> [INFORMATION SUPPLIED]:
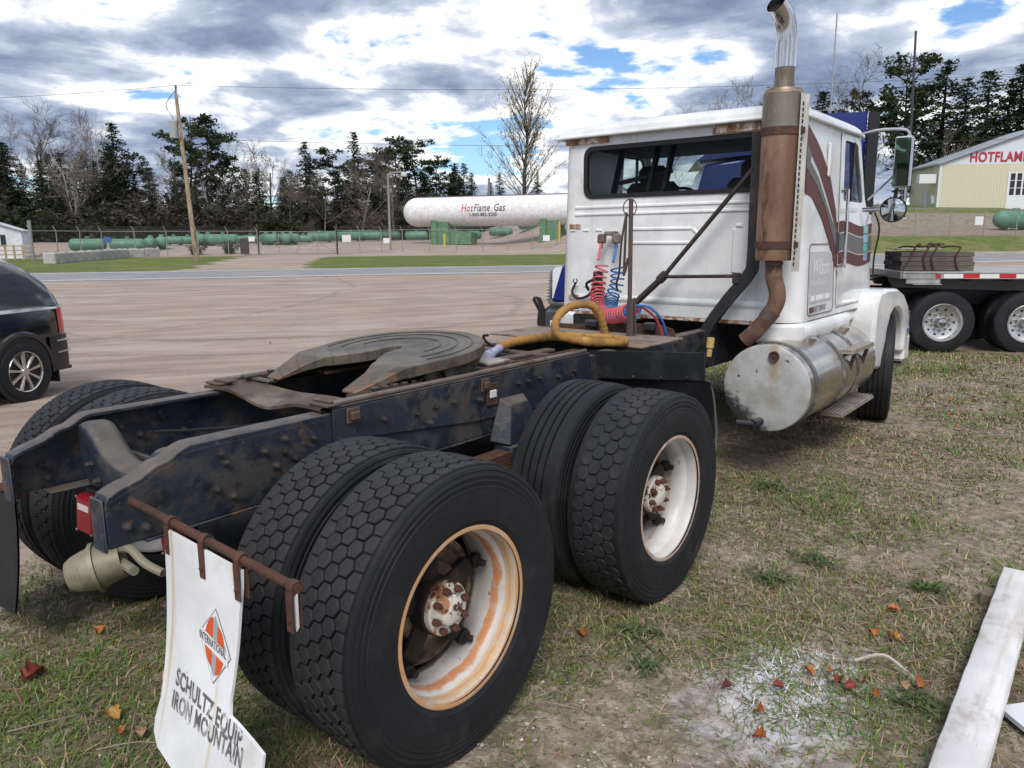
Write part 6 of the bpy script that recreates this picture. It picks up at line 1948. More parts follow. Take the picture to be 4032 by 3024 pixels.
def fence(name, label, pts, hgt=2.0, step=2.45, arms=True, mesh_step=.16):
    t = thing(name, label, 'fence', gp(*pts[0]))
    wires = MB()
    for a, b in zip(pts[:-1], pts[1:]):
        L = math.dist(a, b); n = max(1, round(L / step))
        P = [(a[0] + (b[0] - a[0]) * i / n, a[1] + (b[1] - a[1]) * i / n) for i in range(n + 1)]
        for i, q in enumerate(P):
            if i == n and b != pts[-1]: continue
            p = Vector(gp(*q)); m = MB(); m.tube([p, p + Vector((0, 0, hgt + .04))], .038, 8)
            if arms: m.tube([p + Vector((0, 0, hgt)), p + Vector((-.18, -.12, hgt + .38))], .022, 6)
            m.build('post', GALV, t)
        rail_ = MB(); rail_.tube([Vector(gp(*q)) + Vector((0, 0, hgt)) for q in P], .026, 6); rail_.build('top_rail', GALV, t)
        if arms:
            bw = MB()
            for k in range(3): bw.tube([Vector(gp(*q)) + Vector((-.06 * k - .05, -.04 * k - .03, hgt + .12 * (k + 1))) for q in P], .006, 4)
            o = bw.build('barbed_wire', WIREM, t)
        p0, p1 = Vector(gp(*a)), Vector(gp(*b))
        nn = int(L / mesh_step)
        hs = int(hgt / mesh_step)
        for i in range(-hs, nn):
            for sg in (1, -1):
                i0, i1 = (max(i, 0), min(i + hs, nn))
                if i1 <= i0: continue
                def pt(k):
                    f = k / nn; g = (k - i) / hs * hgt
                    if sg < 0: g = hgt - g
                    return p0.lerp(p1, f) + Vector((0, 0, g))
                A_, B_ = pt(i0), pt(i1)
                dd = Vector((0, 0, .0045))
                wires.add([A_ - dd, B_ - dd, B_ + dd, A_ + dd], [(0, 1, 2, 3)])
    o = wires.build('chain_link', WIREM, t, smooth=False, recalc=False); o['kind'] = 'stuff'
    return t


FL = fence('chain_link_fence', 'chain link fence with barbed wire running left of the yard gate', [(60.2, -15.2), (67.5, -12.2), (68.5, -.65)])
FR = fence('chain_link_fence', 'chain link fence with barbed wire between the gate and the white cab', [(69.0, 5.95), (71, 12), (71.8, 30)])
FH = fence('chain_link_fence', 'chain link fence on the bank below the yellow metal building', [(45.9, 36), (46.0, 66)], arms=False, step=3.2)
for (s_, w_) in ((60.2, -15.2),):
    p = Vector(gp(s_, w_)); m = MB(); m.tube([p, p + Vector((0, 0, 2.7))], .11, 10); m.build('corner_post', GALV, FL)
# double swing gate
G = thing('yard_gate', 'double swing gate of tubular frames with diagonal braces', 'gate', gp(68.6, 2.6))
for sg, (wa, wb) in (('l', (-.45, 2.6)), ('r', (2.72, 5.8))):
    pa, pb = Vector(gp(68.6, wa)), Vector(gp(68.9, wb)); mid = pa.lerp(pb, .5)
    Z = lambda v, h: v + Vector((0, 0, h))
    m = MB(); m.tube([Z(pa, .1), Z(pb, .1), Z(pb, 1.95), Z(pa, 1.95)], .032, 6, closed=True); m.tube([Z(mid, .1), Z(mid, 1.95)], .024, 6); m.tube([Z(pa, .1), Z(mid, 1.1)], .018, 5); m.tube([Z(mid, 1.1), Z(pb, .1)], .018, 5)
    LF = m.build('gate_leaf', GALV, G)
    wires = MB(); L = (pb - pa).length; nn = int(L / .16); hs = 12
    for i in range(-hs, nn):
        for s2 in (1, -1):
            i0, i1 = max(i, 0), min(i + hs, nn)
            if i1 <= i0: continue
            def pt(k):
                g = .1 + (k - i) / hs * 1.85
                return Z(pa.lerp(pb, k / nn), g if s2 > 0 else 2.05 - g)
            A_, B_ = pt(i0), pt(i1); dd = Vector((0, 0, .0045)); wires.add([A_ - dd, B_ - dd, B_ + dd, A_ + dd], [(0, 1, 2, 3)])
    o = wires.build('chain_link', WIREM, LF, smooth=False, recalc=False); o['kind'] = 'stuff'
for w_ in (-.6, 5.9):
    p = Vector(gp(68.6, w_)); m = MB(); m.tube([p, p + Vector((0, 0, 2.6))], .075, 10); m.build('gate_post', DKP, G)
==
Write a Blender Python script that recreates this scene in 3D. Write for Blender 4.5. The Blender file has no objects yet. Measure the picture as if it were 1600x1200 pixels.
* * *
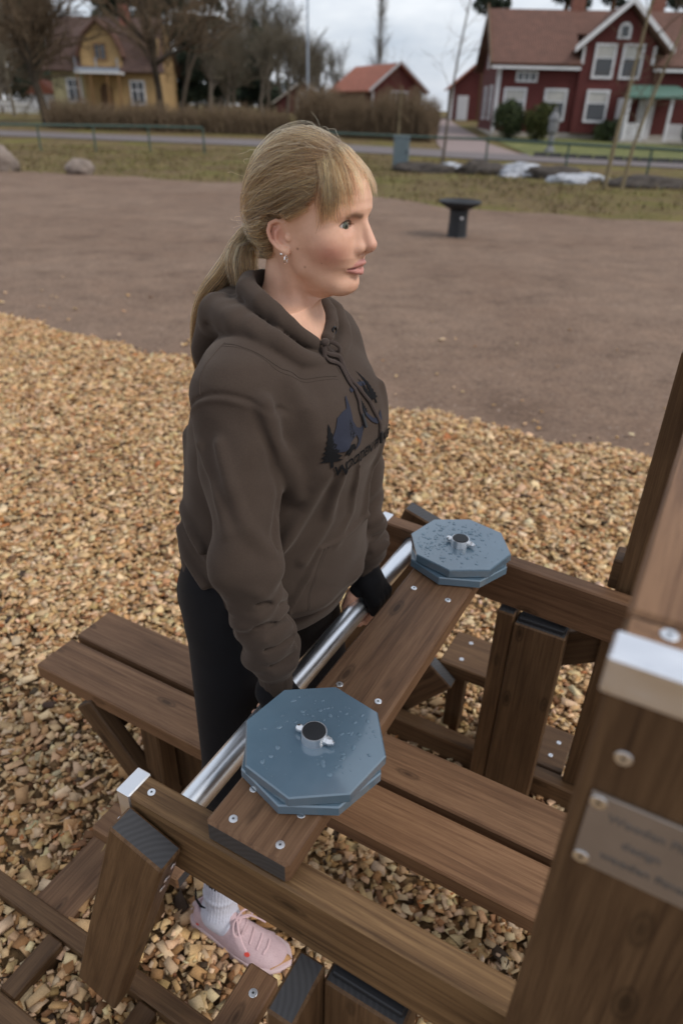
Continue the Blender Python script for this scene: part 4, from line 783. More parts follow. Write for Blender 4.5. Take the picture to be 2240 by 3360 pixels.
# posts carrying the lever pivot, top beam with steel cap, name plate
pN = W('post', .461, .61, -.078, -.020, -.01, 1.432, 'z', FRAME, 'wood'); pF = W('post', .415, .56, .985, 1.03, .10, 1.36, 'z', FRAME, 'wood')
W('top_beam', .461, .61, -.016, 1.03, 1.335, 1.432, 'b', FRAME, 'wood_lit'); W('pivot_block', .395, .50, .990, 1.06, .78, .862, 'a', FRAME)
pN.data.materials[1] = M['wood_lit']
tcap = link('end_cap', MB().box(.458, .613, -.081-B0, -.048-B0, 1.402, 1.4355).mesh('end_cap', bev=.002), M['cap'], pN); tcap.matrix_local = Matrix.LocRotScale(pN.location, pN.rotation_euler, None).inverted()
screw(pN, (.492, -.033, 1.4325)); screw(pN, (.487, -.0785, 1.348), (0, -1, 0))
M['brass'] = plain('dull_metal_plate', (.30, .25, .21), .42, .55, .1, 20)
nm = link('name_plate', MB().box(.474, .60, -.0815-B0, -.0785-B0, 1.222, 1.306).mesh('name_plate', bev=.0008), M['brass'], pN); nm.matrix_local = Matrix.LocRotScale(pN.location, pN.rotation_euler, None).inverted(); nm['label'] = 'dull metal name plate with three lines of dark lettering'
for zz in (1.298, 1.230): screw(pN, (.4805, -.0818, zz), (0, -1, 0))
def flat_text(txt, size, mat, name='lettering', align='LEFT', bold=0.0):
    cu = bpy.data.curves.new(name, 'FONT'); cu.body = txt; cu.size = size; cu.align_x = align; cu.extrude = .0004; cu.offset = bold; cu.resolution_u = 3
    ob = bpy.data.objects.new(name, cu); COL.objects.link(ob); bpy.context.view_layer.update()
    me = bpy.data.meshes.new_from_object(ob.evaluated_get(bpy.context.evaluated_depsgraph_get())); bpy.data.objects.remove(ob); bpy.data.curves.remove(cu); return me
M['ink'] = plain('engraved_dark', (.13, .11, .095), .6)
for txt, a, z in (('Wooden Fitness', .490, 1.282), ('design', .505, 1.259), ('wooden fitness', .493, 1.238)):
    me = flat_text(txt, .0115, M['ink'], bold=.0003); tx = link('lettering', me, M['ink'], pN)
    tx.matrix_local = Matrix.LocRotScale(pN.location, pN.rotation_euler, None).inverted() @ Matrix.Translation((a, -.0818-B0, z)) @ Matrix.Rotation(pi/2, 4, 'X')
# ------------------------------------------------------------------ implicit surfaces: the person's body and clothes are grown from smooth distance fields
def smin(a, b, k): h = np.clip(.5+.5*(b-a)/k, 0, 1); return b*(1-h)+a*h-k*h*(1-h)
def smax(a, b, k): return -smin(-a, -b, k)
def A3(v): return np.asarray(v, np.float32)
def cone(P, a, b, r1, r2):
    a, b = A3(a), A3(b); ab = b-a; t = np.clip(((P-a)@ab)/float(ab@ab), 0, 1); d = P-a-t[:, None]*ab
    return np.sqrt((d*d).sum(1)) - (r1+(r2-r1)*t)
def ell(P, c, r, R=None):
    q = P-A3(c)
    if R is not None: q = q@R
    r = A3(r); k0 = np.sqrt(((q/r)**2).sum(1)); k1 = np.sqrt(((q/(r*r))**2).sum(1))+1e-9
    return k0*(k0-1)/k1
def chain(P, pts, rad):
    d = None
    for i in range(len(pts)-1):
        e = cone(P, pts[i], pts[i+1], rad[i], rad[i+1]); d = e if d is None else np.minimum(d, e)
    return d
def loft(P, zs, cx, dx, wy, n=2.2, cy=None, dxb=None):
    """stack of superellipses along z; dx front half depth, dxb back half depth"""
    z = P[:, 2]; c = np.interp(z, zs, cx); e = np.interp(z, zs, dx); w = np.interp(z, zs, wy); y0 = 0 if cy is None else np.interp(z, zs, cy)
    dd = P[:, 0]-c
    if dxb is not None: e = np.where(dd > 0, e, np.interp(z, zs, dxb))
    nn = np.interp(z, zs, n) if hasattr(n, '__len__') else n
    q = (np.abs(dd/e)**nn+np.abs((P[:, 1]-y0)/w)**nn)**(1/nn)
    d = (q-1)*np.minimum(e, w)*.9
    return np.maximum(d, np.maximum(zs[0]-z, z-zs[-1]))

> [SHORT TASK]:
Return each line where "More" shows up.

> [EXERCISE OUTPUT]:
Write part 6 of the bpy script that recreates this picture. It picks up at line 1948. More parts follow. Take the picture to be 4032 by 3024 pixels.
Continue the Blender Python script for this scene: part 4, from line 783. More parts follow. Write for Blender 4.5. Take the picture to be 2240 by 3360 pixels.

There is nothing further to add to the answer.